Bejtlich Considered Wrong (For A Change)

Thomas Ptacek | July 13th, 2006 | Filed Under: Defenses

“Of course insiders cause fewer security incidents” preaches Richard Bejtlich, citing a SANS editor working backwards from a Computer Associates press release (really. CA.) to trendspot a “rising external threat”. Just noticing this indicates the editor “fell for the 80% myth”, which myth says that 80% of attacks are internal and is called out as a myth in Bejtlich’s own book, which book you should buy even though Bejtlich thinks “internal 80%” is a myth.

I have no earthly clue what the actual numbers are, and neither does SANS or Bejtlich (although maybe Computer Associates cracked the code), but let me point out two things:

  • By quantifiable damage, internal incidents almost certainly dwarf external incidents. Slammer was bad, but I worked with global-fis that got hit by it, and I’ve worked with companies that had real internal incidents, and, Richard, not the same league. Not even the same sport.

  • If you constrain your definition of “attack” to “things typically detected by network security monitoring tools” (of any stripe), you have a pretty serious selection bias. To approach the true number, remove “network” from the equation.

Richard confuses threats with countermeasures, saying:

Since organizations have the tools to largely remove the insider threat, but security incidents continue to be a problem, insiders must be dwarfed by the size of the outsider threat community.

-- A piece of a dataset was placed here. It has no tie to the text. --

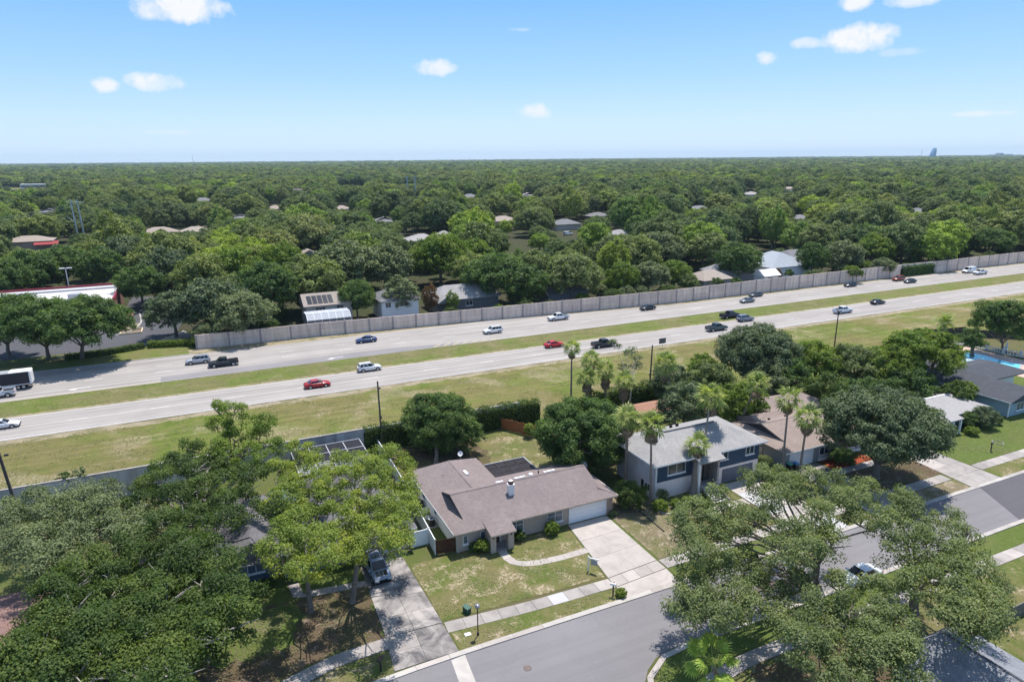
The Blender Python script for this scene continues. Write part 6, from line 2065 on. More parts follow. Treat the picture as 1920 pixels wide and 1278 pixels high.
# clipped and loose bushes
for i, (lab, c, z, R, hv, m) in enumerate((
        ('round clipped bush below the tan wall between the two windows', (1034, 990), .75, .95, .8, L_BRIGHT),
        ('square clipped bush left of the porch', (906, 1022), .75, .95, .75, L_BRIGHT),
        ('small grey green bush right of the porch', (973, 1004), .6, .75, .65, L_VINE),
        ('loose green bush by the right end of the garage', (1182, 930), 1.7, 2.2, 1.9, L_VINE),
        ('left clipped shrub inside the curved edging', (1238, 948), .6, 1.1, .7, L_BRIGHT),
        ('right clipped shrub inside the curved edging', (1268, 944), .6, .8, .6, L_BRIGHT),
        ('pale wispy shrub behind the clipped shrubs', (1243, 928), 1.1, .8, .9, L_GREYOAK),
        ('small bright shrub beside the front verge mailbox', (1165, 1111), .35, .6, .45, L_BRIGHT),
        ('low green plants beside the entry steps', (1325, 945), .5, .9, .5, L_VINE),
        ('yellow green plant left of the thick palm trunk', (1290, 938), .5, .8, .5, L_BRIGHT),
        ('large flowering grey purple bush before the blue house corner', (1845, 782), 1.6, 2.2, 1.7, L_BLUEG),
        ('dark bush left of the flowering bush', (1812, 788), 1.4, 1.5, 1.6, L_DEEP),
        ('low light green shrub below the dark bush', (1822, 808), .6, 1.1, .6, L_BRIGHT),
        ('small green shrub right of the flowering bush', (1868, 786), .8, 1.0, .8, L_VINE),
        ('dark clipped bush in the red mulch bed', (1582, 856), .9, 1.9, .9, L_DEEP),
        ('yellowish hedge plants between navy house and grey house', (1432, 866), .8, 1.2, .9, L_OAK),
        ('low hedge plant by the grey side wall', (1446, 880), .7, 1.1, .8, L_OAK),
        ('lime sapling in the back yard grass', (992, 805), 1.3, .9, 1.1, L_YEL),
        ('small shrub on the left lawn near the slate blue wall', (505, 1092), .4, .6, .45, L_VINE),
        ('low shrub at the foot of the slate blue wall', (462, 1108), .5, 1.2, .5, L_VINE),
        ('dark spiky plant beside the square clipped bush', (888, 1026), .45, .6, .5, L_DEEP),
        ('dead looking shrub at the corner of the garage pier', (1150, 962), .3, .5, .3, L_GREYOAK))):
    auto_tree('bush', lab, None, c, z, R, hv, m, 20, 100 + i, dens=1300, leaf=.06, r0=0, lr=.42, flat=.9, cat='bush', squash=.9)


def hedge(name, label, pts, w, h, leafm, dens=70, leaf=.12, seed=1, cat='hedge', wob=.25):
    rs = np.random.RandomState(seed)
    o = Vector((pts[0][0], pts[0][1], 0))
    C, Nn, T = [], [], []
    for a, b in zip(pts[:-1], pts[1:]):
        a, b = Vector(a), Vector(b)
        L = (b - a).length
        d = (b - a) / L
        n = Vector((-d.y, d.x))
        m = int(dens * L * (w + 2 * h))
        u = rs.rand(m) * L
        q = rs.rand(m) * (w + 2 * h)
        lump = wob * (np.sin(u * 1.7 + seed) + .6 * np.sin(u * 3.9 + 2) + .4 * np.sin(u * 7.3))
        side = np.where(q < h, -1, np.where(q > h + w, 1, 0))
        off = np.where(side < 0, -w / 2, np.where(side > 0, w / 2, q - h - w / 2))
        zz = np.where(side < 0, q, np.where(side > 0, q - h - w, h))
        zz = zz * (1 + lump / h * .6) + rs.normal(size=m) * .12
        off = off * (1 + lump * .25) + rs.normal(size=m) * .14
        C.append(np.stack([a.x - o.x + d.x * u + n.x * off, a.y - o.y + d.y * u + n.y * off, np.maximum(zz, .03)], 1))
        nn = np.stack([n.x * side, n.y * side, np.where(side == 0, 1.0, .35)], 1) + rs.normal(size=(m, 3)) * .6
        Nn.append(nn)
        st = np.sin(u * 2.1 + zz * 3) * .25 + .5
        T.append(np.stack([np.clip(st * .5 + rs.rand(m) * .5, 0, 1), np.clip(rs.rand(m) * .7 + st * .2, 0, 1)], 1))
    C, Nn, T = np.concatenate(C), np.concatenate(Nn), np.concatenate(T)
    s = leaf * rs.uniform(.7, 1.3, len(C))
    me = quads_mesh('foliage', C, Nn, s, s * .62, T, [leafm], .2, rs)
    t = thing(name, label, cat, (o.x, o.y, 0))
    obj('foliage', me, None, t)
    core = MB()
    for a, b in zip(pts[:-1], pts[1:]):
        core.obox(Vector(a) - Vector((o.x, o.y)), Vector(b) - Vector((o.x, o.y)), w * .72, 0, h * .82)
    obj('inner_branches', core, plain('dark_twigs', (0.022, 0.024, 0.012), .95, .05), t)
    return t


hedge('vine_hedge', 'vine covered wall section beside the bare wooden pole', [(18.9, 92.1), (26, 92.1)], 1.2, 3.7, L_VINE, 60, .13, 3)
hedge('vine_hedge', 'dark vine covered wall behind the back yard lawn', [(28, 92.1), (45, 92.0), (47, 91.5)], 1.5, 3.6, L_VINE, 60, .13, 4)
hedge('vine_hedge', 'dark hedge line behind the orange roofed shed', [(56, 92), (76, 93), (88, 94)], 2.0, 2.8, L_VINE, 45, .15, 5, wob=.5)
hedge('clipped_hedge', 'clipped green hedge beside the end of the noise wall', [(-12.2, 170.9), (-3.0, 168.3)], 1.6, 1.3, L_BRIGHT, 50, .15, 6, wob=.06)
hedge('clipped_hedge', 'clipped green hedge edging the car park left of the gap', [(-28, 167.4), (-20, 168.6), (-13.2, 171.0)], 1.5, 1.1, L_VINE, 50, .15, 7, wob=.06)
hedge('wall_creeper', 'dark creeper draped over the noise wall behind the rust red hatchback', [(221, 156.2), (238, 156.2)], 1.0, 3.4, L_DEEP, 22, .25, 8)
for i, (px, py, w_) in enumerate(((1345, 528, 2.2), (1380, 528, 2.0), (1480, 512, 1.6), (1605, 512, 3.4))):
    q = at(px, py + 10)
    s_ = ray(px, py)[0] * 155.9 / ray(px, py)[1]
    auto_tree('wall_climber', ('vine clump with thin stem on the wall left of the grey sedans', 'hanging vine clump on the wall right above the grey sedans', 'small vine on wall before the pale blue grey roof', 'leafy vine on wall above the black sedan')[i],
              (px, py + 22 if i in (0, 3) else py + 14), (px, py), 3.3, w_, 1.2, L_VINE, 8, 140 + i, dens=60, leaf=.26, r0=.1, lr=.4, flat=.8)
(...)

… and I’m not sure I buy the syllogism either. What does “ability to locate, fire, and prosecute attackers” have to do with “number of attackers”? People get caught stealing office supplies too. Where are you drawing the line on “internal attack”? They don’t all halt trading.

6 Comments so far

  • wpn

    July 13th, 2006 3:18 pm

    >Where are you drawing the line on “internal attack”? They don’t all halt trading.

    Good point. The definition of “security incident” can range from turf wars over the root password on a shared server to deliberate destruction of data in a fit of pique. There is still a big disconnect, in my experience, between recognizing something as an internal security incident and taking disciplinary action on it. The most frustrating thing for a security person is trying to protect systems against an employee who is repeatedly violating policy and yet is still being protected by his management.

    Besides, when you’re looking at an incident on your systems, you won’t know at first whether it’s really caused by an insider or an external attacker. Who’s running nmap without permission? It’s coming from Joe’s machine. Is Joe doing it, or has someone taken over his login? You treat the attack the same way until you figure out who it is; after that, the steps you take are usually radically different based on whether you’re going to take disciplinary action, prosecute, or just bar the door and hope it doesn’t happen again.

  • Richard Bejtlich

    July 14th, 2006 9:21 pm

    I’ve worked $10 million dollar external attacker incidents. How’s that for quantifiable damage?

    I am not confusing threats with countermeasures. When I say remove the internal threat, I literally mean remove the internal threat — walking people out the door and removing all access to their previous employers.

  • Thomas Ptacek

    July 14th, 2006 11:36 pm

    What I’m asking is, what does your ability to fire an employee have to do with the number of rogue employees you’re likely to have?

    Throwing damage numbers we’ve seen seems crass. CardSystems was internal, and fatal. My response to 10MM is, halt trading, see how fast you can lap that number.

  • Richard Bejtlich

    July 18th, 2006 8:43 am

    External intruder (”outsider”) scenario:

    1. Outsider attacks and compromises victim.
    2. Victim recovers, outsider remains at large.
    3. Return to step 1, except add to the number of outsiders.

    Internal intruder (”insider”) scenario:

    1. Insider attacks and compromises victim.
    2. Victim recovers, and removes insider.
    3. The insider population has decreased. Until a new malicious insider is hired, the threat has actually decreased — as opposed to the external intruder scenario.

  • Thomas Ptacek

    July 18th, 2006 10:11 am

    Again I perceive you’re confusing countermeasures with threats.

    The “until a malicious insider is hired” clause is as meaningful as “until a new outsider gains access to the internal network”. Both are functions of a practically unlimited population of bad actors.

  • Chris_B

    July 19th, 2006 6:04 am

    Pardon me for intruding, but the problem with the whole debate is that the terms are not qualified. In that sense Richard is just as wrong as what he tries to refute. I’m not even sure the terms can be qualifed or the statement can be made meaningful without 20 pages of disclaimers.